Zuckerberg, 27, is the company’s top holder with 28.4 percent of the shares, the filing shows. He also has proxy agreements with fellow stockholders that potentially give him voting control over more than half the shares.
Facebook Backers
Accel Partners remains the top outside stakeholder with 11.4 percent of the investor votes, while Dustin Moskovitz, one of Zuckerberg’s co-founders, holds 7.6 percent voting power.
Facebook would follow a crop of social-media companies that went public in 2011, the biggest year for U.S. Internet IPOs in more than a decade, according to Bloomberg data. Nineteen companies raised $6.6 billion in 2011, the most since 101 raised $11 billion in 2000, the data show. Professional-networking site LinkedIn Corp. (LNKD), music-streaming service Pandora Media Inc., daily-deal site Groupon Inc. and social-gaming company Zynga Inc. all sold shares last year.

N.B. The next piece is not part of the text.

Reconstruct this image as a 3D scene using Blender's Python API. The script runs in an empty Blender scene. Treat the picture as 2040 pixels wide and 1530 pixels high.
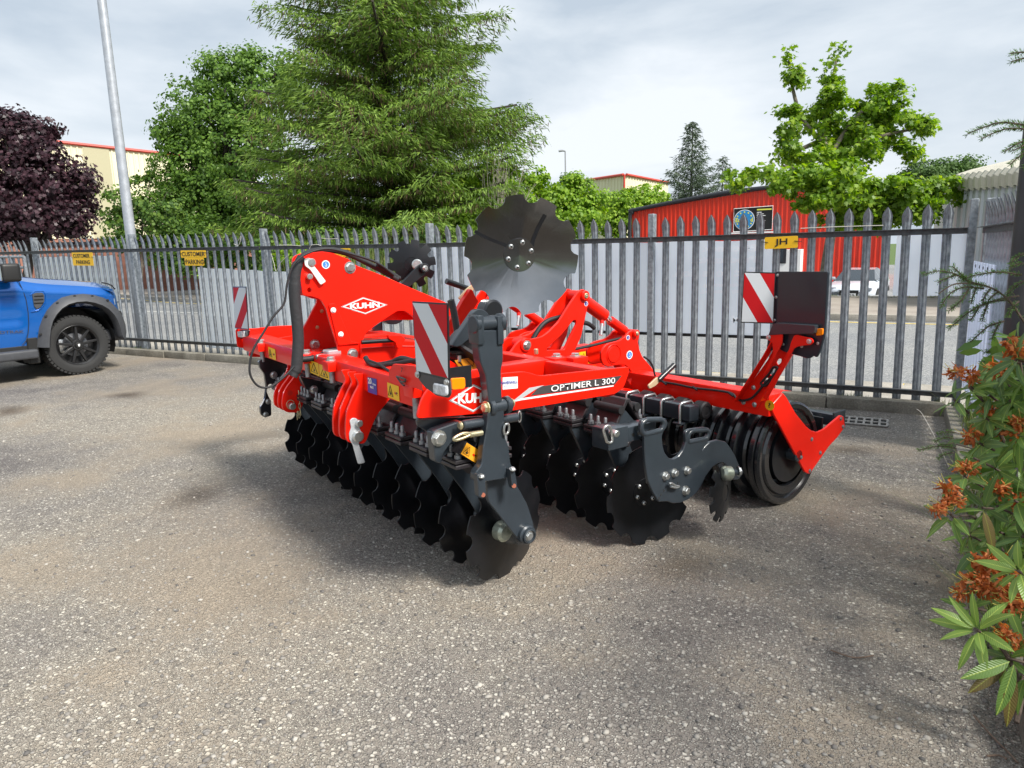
import bpy, bmesh, math, random
import numpy as np
from mathutils import Vector, Matrix
random.seed(7); rng = np.random.default_rng(7)
D = bpy.data; scn = bpy.context.scene; COL = scn.collection
R_ = math.radians

# ------------------------------------------------------------------ camera
EYE = Vector((0, 0, 1.4728)); FPX = 1400.0
_p = math.atan(265 / 1400); _ro = R_(-1.5); _yw = -0.50076
_fw = Vector((math.sin(_yw) * math.cos(_p), math.cos(_yw) * math.cos(_p), -math.sin(_p)))
_r0 = Vector((math.cos(_yw), -math.sin(_yw), 0)); _u0 = _r0.cross(_fw)
_rt = _r0 * math.cos(_ro) + _u0 * math.sin(_ro); _up = -_r0 * math.sin(_ro) + _u0 * math.cos(_ro)
cam = D.objects.new('camera', D.cameras.new('camera')); COL.objects.link(cam)
cam.data.sensor_width = 36; cam.data.lens = 36 * FPX / 2040; cam.data.clip_start = .05; cam.data.clip_end = 2000
M = Matrix((( _rt.x, _up.x, -_fw.x), (_rt.y, _up.y, -_fw.y), (_rt.z, _up.z, -_fw.z))).to_4x4(); M.translation = EYE
cam.matrix_world = M; scn.camera = cam

# ------------------------------------------------------------------ sky, sun, exposure
SUN_EL, SUN_AZ = R_(46), R_(-13)          # azimuth: direction towards the sun, from +X towards +Y
world = D.worlds.new('World'); scn.world = world; world.use_nodes = True
nt = world.node_tree; nt.nodes.clear(); N = nt.nodes.new; K = nt.links.new
out = N('ShaderNodeOutputWorld'); bg = N('ShaderNodeBackground'); K(bg.outputs[0], out.inputs[0])
sky = N('ShaderNodeTexSky'); sky.sky_type = 'NISHITA'; sky.sun_disc = False
sky.sun_elevation = SUN_EL; sky.sun_rotation = math.pi / 2 - SUN_AZ; sky.air_density = 1.0; sky.dust_density = 2.0
tc = N('ShaderNodeTexCoord'); mp = N('ShaderNodeMapping'); K(tc.outputs['Generated'], mp.inputs[0])
mp.inputs['Scale'].default_value = (1, 1, 3.2); mp.inputs['Rotation'].default_value = (.05, .12, 0)
n1 = N('ShaderNodeTexNoise'); n1.inputs['Scale'].default_value = 1.9; n1.inputs['Detail'].default_value = 8; n1.inputs['Roughness'].default_value = .54; n1.inputs['Distortion'].default_value = .25
K(mp.outputs[0], n1.inputs['Vector'])
r1 = N('ShaderNodeValToRGB'); K(n1.outputs[0], r1.inputs[0])
e = r1.color_ramp.elements; e[0].position = .40; e[0].color = (3.55, 4.1, 4.7, 1); e[1].position = .64; e[1].color = (5.9, 6.2, 6.5, 1)
ee = r1.color_ramp.elements.new(.52); ee.color = (4.7, 5.15, 5.6, 1)
mx = N('ShaderNodeMix'); mx.data_type = 'RGBA'; mx.inputs[0].default_value = .93
K(sky.outputs[0], mx.inputs[6]); K(r1.outputs[0], mx.inputs[7])
# thin cloud brightens around the veiled sun
vm = N('ShaderNodeVectorMath'); vm.operation = 'DOT_PRODUCT'; K(tc.outputs['Generated'], vm.inputs[0]); vm.inputs[1].default_value = (math.cos(SUN_EL) * math.cos(SUN_AZ), math.cos(SUN_EL) * math.sin(SUN_AZ), math.sin(SUN_EL))
pw = N('ShaderNodeMath'); pw.operation = 'POWER'; pw.use_clamp = False; mxm = N('ShaderNodeMath'); mxm.operation = 'MAXIMUM'; mxm.inputs[1].default_value = 0; K(vm.outputs['Value'], mxm.inputs[0]); K(mxm.outputs[0], pw.inputs[0]); pw.inputs[1].default_value = 18
sc3 = N('ShaderNodeMath'); sc3.operation = 'MULTIPLY_ADD'; sc3.inputs[1].default_value = 2.6; sc3.inputs[2].default_value = 1.0; K(pw.outputs[0], sc3.inputs[0])
vs3 = N('ShaderNodeVectorMath'); vs3.operation = 'SCALE'; K(mx.outputs[2], vs3.inputs[0]); K(sc3.outputs[0], vs3.inputs['Scale']); K(vs3.outputs[0], bg.inputs[0])
bg.inputs[1].default_value = .1
sun = D.objects.new('sun', D.lights.new('sun', 'SUN')); COL.objects.link(sun)
sun.data.energy = 3.6; sun.data.angle = R_(13); sun.data.color = (1, .95, .87)
sd = Vector((math.cos(SUN_EL) * math.cos(SUN_AZ), math.cos(SUN_EL) * math.sin(SUN_AZ), math.sin(SUN_EL)))
sun.rotation_euler = sd.to_track_quat('Z', 'Y').to_euler()
scn.view_settings.view_transform = 'Standard'; scn.view_settings.look = 'None'; scn.view_settings.gamma = 1
scn.view_settings.use_curve_mapping = False; scn.view_settings.exposure = 0.72

# ------------------------------------------------------------------ pixel -> place helpers (photo pixels, 2040 x 1530)
def ray(x, y): return _fw + _rt * ((x - 1020) / FPX) - _up * ((y - 765) / FPX)
def atd(x, y, dep): return EYE + ray(x, y) * dep
def onY(x, y, Y): d = ray(x, y); return EYE + d * (Y / d.y)
def onZ(x, y, z): d = ray(x, y); return EYE + d * ((z - EYE.z) / d.z)
# implement frame: r = rearwards, s = away to the far side, z = up
_a = R_(154.7); ML = Vector((math.cos(_a), math.sin(_a), 0)); MR = Vector((ML.y, -ML.x, 0)); MO = Vector((-.445, 4.116, 0))
def _loc(P): q = P - MO; return Vector((q.dot(MR), q.dot(ML), q.z))
def PS(s, x, y): d = ray(x, y); t = (s - (EYE - MO).dot(ML)) / d.dot(ML); return _loc(EYE + d * t)
def PR(r, x, y): d = ray(x, y); t = (r - (EYE - MO).dot(MR)) / d.dot(MR); return _loc(EYE + d * t)
def PZ(z, x, y): return _loc(onZ(x, y, z))

# ------------------------------------------------------------------ object helpers
def link(name, me, parent=None, mat=None):
    o = D.objects.new(name, me); COL.objects.link(o)
    if parent: o.parent = parent
    if mat and me is not None and not me.materials: me.materials.append(mat)
    return o
def tag(o, label, cat, group=None):
    o['label'] = label; o['category'] = cat
    if group: o['group'] = group
    return o
def thing(name, label, cat, loc=(0, 0, 0), rz=0, group=None):
    o = D.objects.new(name, None); COL.objects.link(o); o.location = loc; o.rotation_euler = (0, 0, rz); o.empty_display_size = .1
    return tag(o, label, cat, group)
def structure(o): o['kind'] = 'structure'; return o
def stuff(o): o['kind'] = 'stuff'; return o
def smooth(me, ang=35):
    me.polygons.foreach_set('use_smooth', [True] * len(me.polygons)); me.set_sharp_from_angle(angle=R_(ang)); return me
def mesh(name, v, f, sm=None):
    me = D.meshes.new(name); me.from_pydata([tuple(p) for p in v], [], f); me.update()
    if sm: smooth(me, sm)
    return me
def from_bm(bm, name='m', sm=None):
    bmesh.ops.recalc_face_normals(bm, faces=bm.faces)
    me = D.meshes.new(name); bm.to_mesh(me); bm.free()
    if sm: smooth(me, sm)
    return me
def box(x0, x1, y0, y1, z0, z1, bev=0, seg=1):
    bm = bmesh.new(); bmesh.ops.create_cube(bm, size=1)
    for v in bm.verts: v.co = Vector(((x0 + x1) / 2 + v.co.x * (x1 - x0), (y0 + y1) / 2 + v.co.y * (y1 - y0), (z0 + z1) / 2 + v.co.z * (z1 - z0)))
    if bev: bmesh.ops.bevel(bm, geom=bm.edges[:], offset=bev, segments=seg, affect='EDGES', profile=.6)
    return from_bm(bm, 'box', 40 if seg > 1 else None)
def frame_of(d):
    d = d.normalized(); u = d.orthogonal().normalized(); return u, d.cross(u)
def tube(pts, rad, n=10, closed=False, caps=True):
    pts = [Vector(p) for p in pts]; v = []; f = []; m = len(pts); u = None
    rr = rad if isinstance(rad, (list, tuple)) else [rad] * m
    for i, p in enumerate(pts):
        a = pts[i - 1] if (i > 0 or closed) else p; b = pts[(i + 1) % m] if (i < m - 1 or closed) else p
        d = (b - a).normalized()
        u = (d.orthogonal() if u is None else (u - d * u.dot(d))).normalized(); w = d.cross(u)
        for k in range(n):
            t = 2 * math.pi * k / n; v.append(p + (u * math.cos(t) + w * math.sin(t)) * rr[i])
    for i in range(m if closed else m - 1):
        j = (i + 1) % m
        for k in range(n): f.append((i * n + k, i * n + (k + 1) % n, j * n + (k + 1) % n, j * n + k))
    if caps and not closed: f.append(tuple(range(n - 1, -1, -1))); f.append(tuple(range((m - 1) * n, m * n)))
    return mesh('tube', v, f, 50)
def curve_pts(P, k=6):                      # Catmull-Rom through P
    P = [Vector(p) for p in P]; Q = [P[0]] + P + [P[-1]]; o = []
    for i in range(1, len(Q) - 2):
        for j in range(k):
            t = j / k; a, b, c, d = Q[i - 1], Q[i], Q[i + 1], Q[i + 2]
            o.append(.5 * ((2 * b) + (c - a) * t + (2 * a - 5 * b + 4 * c - d) * t * t + (3 * b - a - 3 * c + d) * t ** 3))
    return o + [P[-1]]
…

In outlining its potential risks in the filing, Facebook cited hacker attacks, regulatory scrutiny, a shift to mobile technology and rivals such as Google+. The company also said it would face competition in China if it manages to gain access to that market, where its site is currently blocked.
Mobile Technology
Facebook is increasing its focus on mobile technology to take advantage of the shift to smartphones and tablets. It expects its next 1 billion users to come mainly from mobile devices, rather than desktop computers.

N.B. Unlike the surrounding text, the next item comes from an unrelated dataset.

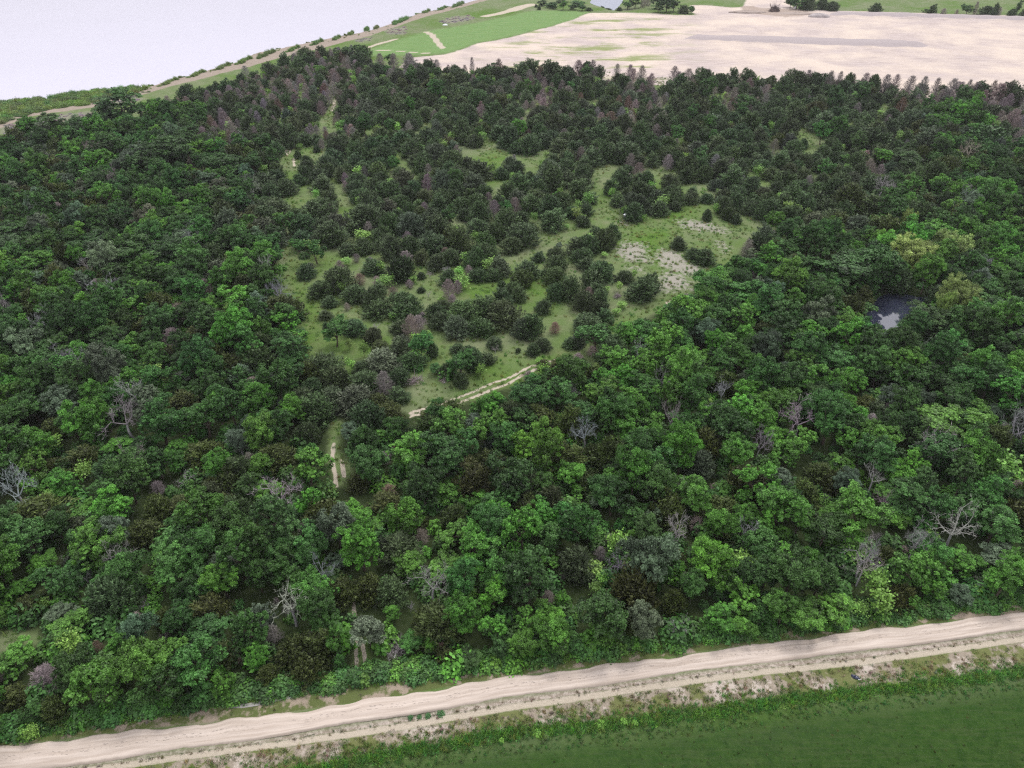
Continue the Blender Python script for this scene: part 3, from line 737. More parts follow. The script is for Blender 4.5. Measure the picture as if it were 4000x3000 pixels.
def sapling(w=1.6, h=2.6, n=14):
    cr, tr = MB(), MB()
    limb(tr, (0, 0, -.1), (0, 0, h * .6), .03, .015, 5, .03, 4)
    for k in range(n):
        a = npr.uniform(0, 6.28); r = npr.uniform(.15, .5) * w; z = h * npr.uniform(.35, .95)
        p = np.array([math.cos(a) * r * (1.1 - z / h * .5), math.sin(a) * r * (1.1 - z / h * .5), z])
        limb(tr, (0, 0, h * .35), p, .012, .006, 3, .05, 3)
        m = 34; P = p + npr.normal(size=(m, 3)) * .15 * w * np.array([1, 1, .6])
        leaf_quads(cr, P, unit(npr.normal(size=(m, 3)) * .6 + (0, 0, .8)), .12, np.clip(npr.uniform(.4, .8) + npr.normal(size=m) * .15, 0, 1))
    return cr, tr
def fallen_brush(w=4.0):
    cr, tr = MB(), MB()
    limb(tr, (-w * .45, 0, .15), (w * .35, .2, .45), .10, .04, 6, .05, 6)
    n = 420; a = npr.uniform(0, 6.28, n); r = npr.uniform(0, .5, n) * w
    P0 = np.stack([np.cos(a) * r, np.sin(a) * r * .6, npr.uniform(.05, .7, n) * (1.1 - r / w)], 1)
    D = unit(npr.normal(size=(n, 3)) * (1, 1, .45) + (0, 0, .2)); ribbons(cr, P0, P0 + D * npr.uniform(.4, 1.2, n)[:, None], .022, npr.uniform(.2, .9, n))
    for k in range(26):
        p = P0[k]; cr.tube([p, p + D[k] * .8, p + D[k] * 1.5 + (0, 0, .15)], [.035, .025, .008], 4, npr.uniform(.3, .8))
    return cr, tr
def reed_clump(w=4.0, h=2.0, n=1500):
    cr = MB(); k0 = max(3, int(w / 1.6)); cxs = np.linspace(-.42, .42, k0) * w + npr.normal(size=k0) * .12; rs = npr.uniform(.6, 1.35, k0) * (1 - .5 * (np.abs(cxs) / (w / 2)) ** 3); hs = npr.uniform(.6, 1.15, k0)
    q = npr.integers(0, k0, n); a = npr.uniform(0, 6.28, n); r = np.sqrt(npr.random(n)) * rs[q]
    hh = h * hs[q] * (1 - (r / rs[q]) ** 3 * .45) * npr.uniform(.6, 1.1, n)
    P0 = np.stack([cxs[q] + np.cos(a) * r * 1.2, np.sin(a) * r + np.sin(cxs[q]) * .5, np.full(n, -.3)], 1)
    lean = npr.normal(size=(n, 3)) * .28; lean[:, 2] = 1
    P1 = P0 + unit(lean) * hh[:, None]
    ribbons(cr, P0, P1, npr.uniform(.04, .09, n), np.clip(npr.normal(size=n) * .2 + .5, 0, 1))
    m = n * 2; k = npr.integers(0, n, m); s = npr.uniform(.4, 1, m)[:, None]
    P = P0[k] * (1 - s) + P1[k] * s + npr.normal(size=(m, 3)) * .12
    leaf_quads(cr, P, unit(npr.normal(size=(m, 3)) + (0, 0, .8)), .14, np.clip(npr.normal(size=m) * .2 + .55, 0, 1), .35)
    return cr
def bush(w=1.6, h=1.1, n=420, leaf=.13):
    cr = MB(); d = rdir(n); d[:, 2] = np.abs(d[:, 2])
    lob = 1 + .25 * np.sin(d[:, 0] * 6) * np.cos(d[:, 1] * 7)
    P = d * (npr.uniform(.55, 1, n) * lob)[:, None] * np.array([w / 2, w / 2, h])
    leaf_quads(cr, P, unit(d * .6 + (0, 0, .6) + npr.normal(size=(n, 3)) * .4), npr.uniform(.7, 1.3, n) * leaf, np.clip(.5 + .25 * (lob - 1) * 2 + npr.normal(size=n) * .15, 0, 1))
    return cr
def tuft(w=.5, h=.35, n=26):
    cr = MB(); a = npr.uniform(0, 6.28, n); r = np.sqrt(npr.random(n)) * w / 2
    P0 = np.stack([np.cos(a) * r, np.sin(a) * r, np.full(n, -.03)], 1)
    ln = npr.normal(size=(n, 3)) * .45; ln[:, 2] = 1
    ribbons(cr, P0, P0 + unit(ln) * (h * npr.uniform(.5, 1.1, n))[:, None], .03, npr.uniform(.2, .8, n)); return cr

# kinds: code -> (object name, category, list of (crown mesh, trunk mesh, nominal width, nominal height))
def pack(name, pair, leafm, barkm, w, h):
    cr, tr = pair
    return (cr.mesh(name + '_crown', [leafm]), tr.mesh(name + '_trunk', [barkm]), w, h, pair)
PROTO = {}
PROTO['C'] = [pack('cedar', cedar(w, h, c_), M_needle, M_bark, w, h) for w, h, c_ in ((4.4, 4.8, .0), (4.0, 5.4, .45), (4.6, 4.4, -.2), (4.0, 5.4, .75), (4.4, 4.8, .15), (4.2, 5.2, .3), (4.8, 4.8, -.3), (4.3, 4.6, .05), (4.2, 4.8, .5))]
PROTO['B'] = [pack('broadleaf', broadleaf(nl, w, h, fl, lf, per, 0, sb, gp), M_leaf, M_bark, w, h) for nl, w, h, fl, lf, per, sb, gp in ((20, 5.2, 6.4, 1, .14, 34, 9, 1), (16, 5.4, 6.2, .8, .16, 30, 9, 1.1), (24, 5.0, 6.8, 1.1, .13, 34, 8, 1), (13, 5.2, 6.4, .9, .18, 26, 10, 1.2), (26, 5.8, 6.2, .7, .14, 32, 8, .9), (18, 4.8, 6.8, 1.1, .15, 30, 9, 1.1), (14, 5.2, 6.2, 1.0, .20, 22, 9, 1.2), (22, 5.6, 6.0, .9, .15, 30, 8, 1.0), (11, 4.8, 6.6, 1.15, .16, 30, 10, 1.3))]
PROTO['W'] = [pack('willow', broadleaf(30, 6.0, 6.4, 1.0, .10, 48, .55, 9, .9), M_leaf, M_bark, 6.0, 6.4), pack('willow', broadleaf(26, 6.0, 6.2, .9, .10, 48, .45, 9, .9), M_leaf, M_bark, 6.0, 6.2)]
PROTO['D'] = [pack('dead_cedar', dead_cedar(w, h), M_twig, M_grey_wood, w, h) for w, h in ((3.6, 5.2), (3.2, 5.6), (4.0, 4.8), (3.4, 5.0))]
PROTO['N'] = [pack('snag', snag(w, h, s_, tw, f_), M_twig, M_grey_wood, w, h) for w, h, s_, tw, f_ in ((4.6, 5.6, 1.1, 420, None), (4.2, 6.0, .8, 300, None), (5.0, 5.4, 1.3, 240, 4), (4.6, 5.8, 1.2, 160, 3))]
PROTO['Y'] = [pack('sapling', sapling(w, h, n), M_leaf, M_bark, w, h) for w, h, n in ((1.8, 2.6, 16), (1.6, 3.0, 14), (2.0, 2.4, 18))]
PROTO['F'] = [pack('brush', fallen_brush(4.0), M_twig, M_grey_wood, 4.0, 1.0)]

TINT = {  # linear base colours; each tree varies around its own
 'C': (0.082, 0.132, 0.054), 'L': (0.115, 0.155, 0.095), 'K': (0.076, 0.102, 0.028), 'D': (0.26, 0.218, 0.215), 'R': (0.185, 0.13, 0.105),
 'B': (0.042, 0.106, 0.022), 'G': (0.086, 0.222, 0.030), 'S': (0.105, 0.155, 0.095), 'W': (0.23, 0.34, 0.09), 'Y': (0.150, 0.275, 0.055), 'N': (0.26, 0.245, 0.255), 'F': (0.24, 0.21, 0.22), 'M': (0.058, 0.150, 0.034)}
MESH = {'C': 'C', 'L': 'C', 'K': 'C', 'R': 'D', 'D': 'D', 'B': 'B', 'G': 'B', 'S': 'B', 'M': 'B', 'W': 'W', 'Y': 'Y', 'N': 'N', 'F': 'F'}
NAME = {'C': 'cedar_tree', 'L': 'cedar_tree', 'K': 'cedar_tree', 'R': 'dead_cedar', 'D': 'dead_cedar', 'B': 'broadleaf_tree', 'G': 'broadleaf_tree', 'S': 'broadleaf_tree', 'M': 'broadleaf_tree', 'W': 'willow_tree', 'Y': 'sapling', 'N': 'bare_tree', 'F': 'fallen_tree'}
CATG = {'cedar_tree': 'cedar', 'dead_cedar': 'dead tree', 'broadleaf_tree': 'tree', 'willow_tree': 'willow', 'sapling': 'young tree', 'bare_tree': 'bare tree', 'fallen_tree': 'fallen tree'}
GROUP = {'cedar_tree': 'cedars of the wood and its clearings', 'dead_cedar': 'dead and browned cedars among the green ones', 'broadleaf_tree': 'leafy trees of the wood', 'willow_tree': 'willows round the hidden pond', 'sapling': 'light green saplings among the trees', 'bare_tree': 'bare grey trees without leaves', 'fallen_tree': 'fallen trees and brush on the ground'}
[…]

The company made at least 10 acquisitions in 2011, including group-messaging service Beluga in March. In addition to buying startups, Facebook has enabled hundreds of others to get off the ground by offering an easy, cheap and fast way for them to reach millions of potential customers, said Shervin Pishevar, a managing director at Menlo Ventures in Menlo Park, California.
“There will be a lot of $1 billion-plus companies built on these platforms,” said Pishevar, who owns Facebook shares.
Venture firm Accel Partners first led a $12.7 million investment in Facebook in 2005. Other investors include Microsoft Corp. and PayPal co-founder Peter Thiel, as well as Greylock Partners.
Top Investors
As the site’s popularity grew, banks, hedge funds and mutual fund companies started buying stock. In January 2011, Facebook said it raised $1.5 billion in a financing round led by Goldman Sachs Group Inc. that valued the company at $50 billion. Goldman Sachs, funds managed by the firm, and Digital Sky Technologies bought $500 million of stock, while Goldman Sachs offered $1 billion of shares to non-U.S. clients.
While Facebook has steadily added users since its creation, it has faced increased scrutiny over its protection of user data. In November, the company agreed to settle privacy complaints with the Federal Trade Commission. The move may help allay criticism that it doesn’t do enough to shield the information it prods users into sharing.